En conséquence, recommande le Juge Noumandi Kanté, les autorités juridictionnelles, les ONG et les autres parties concernées par la médiation devraient prendre des mesures appropriées pour sensibiliser les justiciables sur les avantages et la nécessité de la médiation. Des mesures qui passent, entre autres, par « des articles ou informations dans les médias, l’organisation des semaines de la médiation, l’information sur la médiation par le biais des dépliants, brochures, Internet ou affiches des journées portes ouvertes consacrées à la médiation pénale dans les juridictions du pays, le soutien et la promotion de la recherche scientifique dans le domaine de la médiation ».

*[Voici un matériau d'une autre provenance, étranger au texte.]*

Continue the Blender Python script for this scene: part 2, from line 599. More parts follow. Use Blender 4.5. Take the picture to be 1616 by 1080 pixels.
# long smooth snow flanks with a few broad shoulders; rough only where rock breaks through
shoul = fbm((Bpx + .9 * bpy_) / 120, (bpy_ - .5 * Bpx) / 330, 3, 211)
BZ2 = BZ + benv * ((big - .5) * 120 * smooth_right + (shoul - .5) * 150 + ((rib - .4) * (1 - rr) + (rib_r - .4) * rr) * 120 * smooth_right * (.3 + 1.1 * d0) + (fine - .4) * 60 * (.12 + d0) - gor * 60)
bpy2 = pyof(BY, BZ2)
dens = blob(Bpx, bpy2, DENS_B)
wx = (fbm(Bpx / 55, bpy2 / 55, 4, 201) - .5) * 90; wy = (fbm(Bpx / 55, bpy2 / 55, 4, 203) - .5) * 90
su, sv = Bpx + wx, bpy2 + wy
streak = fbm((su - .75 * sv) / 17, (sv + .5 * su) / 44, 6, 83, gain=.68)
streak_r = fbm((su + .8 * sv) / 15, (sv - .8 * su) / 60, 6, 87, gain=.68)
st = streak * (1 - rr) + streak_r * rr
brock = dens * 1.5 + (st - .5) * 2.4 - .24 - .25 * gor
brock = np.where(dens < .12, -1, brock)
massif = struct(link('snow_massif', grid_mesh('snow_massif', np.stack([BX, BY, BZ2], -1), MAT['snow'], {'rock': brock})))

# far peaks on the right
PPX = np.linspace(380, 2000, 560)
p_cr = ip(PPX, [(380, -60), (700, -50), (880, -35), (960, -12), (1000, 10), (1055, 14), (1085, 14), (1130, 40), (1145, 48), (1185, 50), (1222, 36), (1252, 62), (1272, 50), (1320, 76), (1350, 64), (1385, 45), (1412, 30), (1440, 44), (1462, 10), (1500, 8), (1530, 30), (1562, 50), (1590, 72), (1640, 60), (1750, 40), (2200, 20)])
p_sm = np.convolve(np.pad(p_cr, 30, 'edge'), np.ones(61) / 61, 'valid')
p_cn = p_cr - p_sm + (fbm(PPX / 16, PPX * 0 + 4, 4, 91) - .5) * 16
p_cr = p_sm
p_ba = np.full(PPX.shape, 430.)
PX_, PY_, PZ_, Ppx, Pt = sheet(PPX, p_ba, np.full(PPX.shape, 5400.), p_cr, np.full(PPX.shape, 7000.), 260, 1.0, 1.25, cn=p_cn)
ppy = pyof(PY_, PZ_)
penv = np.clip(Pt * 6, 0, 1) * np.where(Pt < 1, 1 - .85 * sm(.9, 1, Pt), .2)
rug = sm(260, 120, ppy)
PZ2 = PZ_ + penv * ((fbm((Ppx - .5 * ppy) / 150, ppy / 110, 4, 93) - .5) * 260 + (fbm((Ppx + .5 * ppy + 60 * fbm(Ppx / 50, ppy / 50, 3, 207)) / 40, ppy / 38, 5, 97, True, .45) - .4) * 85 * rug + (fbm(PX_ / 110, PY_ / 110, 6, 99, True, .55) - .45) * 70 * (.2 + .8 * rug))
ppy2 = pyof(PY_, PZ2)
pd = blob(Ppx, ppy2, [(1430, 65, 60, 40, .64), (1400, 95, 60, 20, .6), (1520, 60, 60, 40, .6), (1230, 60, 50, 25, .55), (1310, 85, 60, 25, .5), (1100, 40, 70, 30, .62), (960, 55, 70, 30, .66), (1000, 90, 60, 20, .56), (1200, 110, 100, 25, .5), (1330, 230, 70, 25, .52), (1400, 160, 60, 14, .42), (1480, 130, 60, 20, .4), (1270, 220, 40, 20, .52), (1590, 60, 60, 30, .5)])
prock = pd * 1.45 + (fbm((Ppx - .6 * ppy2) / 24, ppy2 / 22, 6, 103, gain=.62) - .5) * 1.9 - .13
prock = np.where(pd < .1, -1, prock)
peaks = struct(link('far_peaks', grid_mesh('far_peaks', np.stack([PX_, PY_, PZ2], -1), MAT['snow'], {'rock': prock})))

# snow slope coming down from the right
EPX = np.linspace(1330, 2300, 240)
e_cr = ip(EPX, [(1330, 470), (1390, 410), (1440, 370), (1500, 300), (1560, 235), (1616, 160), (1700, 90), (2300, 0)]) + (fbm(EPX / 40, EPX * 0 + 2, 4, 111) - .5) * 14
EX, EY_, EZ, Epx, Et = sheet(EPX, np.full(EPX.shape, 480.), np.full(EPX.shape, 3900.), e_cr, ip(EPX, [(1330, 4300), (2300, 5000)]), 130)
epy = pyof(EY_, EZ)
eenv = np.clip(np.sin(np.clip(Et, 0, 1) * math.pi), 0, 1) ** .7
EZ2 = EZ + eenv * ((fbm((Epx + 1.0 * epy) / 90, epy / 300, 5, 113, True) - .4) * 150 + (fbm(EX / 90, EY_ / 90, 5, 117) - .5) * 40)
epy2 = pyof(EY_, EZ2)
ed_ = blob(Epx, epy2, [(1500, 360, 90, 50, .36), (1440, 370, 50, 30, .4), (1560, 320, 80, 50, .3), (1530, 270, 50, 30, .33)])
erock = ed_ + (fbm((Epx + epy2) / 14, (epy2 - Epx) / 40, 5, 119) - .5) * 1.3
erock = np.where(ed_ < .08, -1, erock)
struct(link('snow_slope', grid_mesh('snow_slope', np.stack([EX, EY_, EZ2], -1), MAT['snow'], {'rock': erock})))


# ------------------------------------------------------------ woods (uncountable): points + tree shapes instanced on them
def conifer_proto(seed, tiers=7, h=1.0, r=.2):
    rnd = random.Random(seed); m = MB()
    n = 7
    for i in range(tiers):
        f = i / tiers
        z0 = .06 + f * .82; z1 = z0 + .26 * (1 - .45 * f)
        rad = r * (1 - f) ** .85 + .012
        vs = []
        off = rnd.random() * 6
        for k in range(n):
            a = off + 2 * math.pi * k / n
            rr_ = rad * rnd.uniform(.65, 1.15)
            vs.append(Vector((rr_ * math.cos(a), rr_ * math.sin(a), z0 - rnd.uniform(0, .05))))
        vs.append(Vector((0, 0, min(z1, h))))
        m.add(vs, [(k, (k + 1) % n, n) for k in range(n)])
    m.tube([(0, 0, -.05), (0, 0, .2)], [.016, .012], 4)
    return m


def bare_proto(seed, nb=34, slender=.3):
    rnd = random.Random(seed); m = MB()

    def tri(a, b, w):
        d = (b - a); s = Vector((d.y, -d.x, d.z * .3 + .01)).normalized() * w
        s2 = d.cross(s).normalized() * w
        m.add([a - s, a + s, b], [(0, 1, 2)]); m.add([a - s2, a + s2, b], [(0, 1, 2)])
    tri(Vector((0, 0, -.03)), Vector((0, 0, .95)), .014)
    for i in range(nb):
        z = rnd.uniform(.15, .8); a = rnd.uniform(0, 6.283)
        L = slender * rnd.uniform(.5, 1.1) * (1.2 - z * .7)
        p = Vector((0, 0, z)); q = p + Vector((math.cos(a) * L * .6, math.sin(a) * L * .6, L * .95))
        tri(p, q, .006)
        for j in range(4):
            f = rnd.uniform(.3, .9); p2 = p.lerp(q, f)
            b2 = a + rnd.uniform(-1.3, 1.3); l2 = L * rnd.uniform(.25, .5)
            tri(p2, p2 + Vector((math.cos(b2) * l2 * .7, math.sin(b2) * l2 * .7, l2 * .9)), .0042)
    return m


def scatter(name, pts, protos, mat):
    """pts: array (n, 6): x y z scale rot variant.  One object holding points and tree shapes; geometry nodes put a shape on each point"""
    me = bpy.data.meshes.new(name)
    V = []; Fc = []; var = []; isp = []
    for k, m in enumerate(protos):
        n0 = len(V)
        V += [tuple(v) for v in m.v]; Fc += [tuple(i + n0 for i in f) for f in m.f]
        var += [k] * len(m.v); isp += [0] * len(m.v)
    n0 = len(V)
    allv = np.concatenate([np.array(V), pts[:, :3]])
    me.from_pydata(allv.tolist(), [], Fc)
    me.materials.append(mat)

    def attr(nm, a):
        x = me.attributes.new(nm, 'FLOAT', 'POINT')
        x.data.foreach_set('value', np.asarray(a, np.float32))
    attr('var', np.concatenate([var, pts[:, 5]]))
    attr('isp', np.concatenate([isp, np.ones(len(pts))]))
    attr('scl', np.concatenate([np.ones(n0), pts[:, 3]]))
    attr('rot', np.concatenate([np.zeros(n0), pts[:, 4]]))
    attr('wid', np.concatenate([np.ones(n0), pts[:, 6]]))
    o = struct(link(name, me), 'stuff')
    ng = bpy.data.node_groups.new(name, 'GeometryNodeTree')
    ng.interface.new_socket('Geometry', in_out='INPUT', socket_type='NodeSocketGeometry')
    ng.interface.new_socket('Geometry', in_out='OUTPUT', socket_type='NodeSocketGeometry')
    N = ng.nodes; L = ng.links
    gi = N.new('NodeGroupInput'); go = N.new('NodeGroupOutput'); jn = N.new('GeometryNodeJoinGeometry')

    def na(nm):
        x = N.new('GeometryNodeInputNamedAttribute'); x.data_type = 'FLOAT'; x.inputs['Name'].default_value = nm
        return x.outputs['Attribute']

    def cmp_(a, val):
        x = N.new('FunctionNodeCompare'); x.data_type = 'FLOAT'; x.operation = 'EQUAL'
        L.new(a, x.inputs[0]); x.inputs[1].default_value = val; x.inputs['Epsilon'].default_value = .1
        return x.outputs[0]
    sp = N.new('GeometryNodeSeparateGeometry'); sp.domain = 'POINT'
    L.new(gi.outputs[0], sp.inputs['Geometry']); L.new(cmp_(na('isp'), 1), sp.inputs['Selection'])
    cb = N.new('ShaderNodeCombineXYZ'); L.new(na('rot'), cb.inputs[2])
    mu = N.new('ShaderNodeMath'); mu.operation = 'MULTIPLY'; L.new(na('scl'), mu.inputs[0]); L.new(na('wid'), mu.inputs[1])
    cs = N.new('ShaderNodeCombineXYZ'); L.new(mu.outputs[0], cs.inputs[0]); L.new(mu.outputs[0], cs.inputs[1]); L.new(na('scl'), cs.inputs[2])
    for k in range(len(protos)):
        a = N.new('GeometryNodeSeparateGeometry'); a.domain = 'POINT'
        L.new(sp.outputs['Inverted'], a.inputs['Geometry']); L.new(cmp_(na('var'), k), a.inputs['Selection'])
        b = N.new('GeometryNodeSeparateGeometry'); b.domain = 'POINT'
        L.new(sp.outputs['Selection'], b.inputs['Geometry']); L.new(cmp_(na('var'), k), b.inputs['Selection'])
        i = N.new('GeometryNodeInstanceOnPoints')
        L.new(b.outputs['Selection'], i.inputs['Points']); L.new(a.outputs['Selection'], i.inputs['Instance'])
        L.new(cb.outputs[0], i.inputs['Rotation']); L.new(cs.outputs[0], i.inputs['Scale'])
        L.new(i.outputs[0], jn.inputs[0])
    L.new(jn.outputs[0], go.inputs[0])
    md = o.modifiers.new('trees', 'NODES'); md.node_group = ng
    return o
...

En somme, une conférence-débat sur la Médiation pénale réussie grâce à « la contribution remarquable de l’Ambassade du Royaume des Pays-Bas au Mali, les qualités intellectuelles, la compétence et l’expertise des éminents conférenciers, leur travail » selon Maître Brehima Koné de l’AMDH ainsi qu’à la bonne organisation de l’événement dû au dynamisme personnel de cet autre talentueux Magistrat Sékou Konaré, membre de l’Association Malienne des Droits de l’Homme.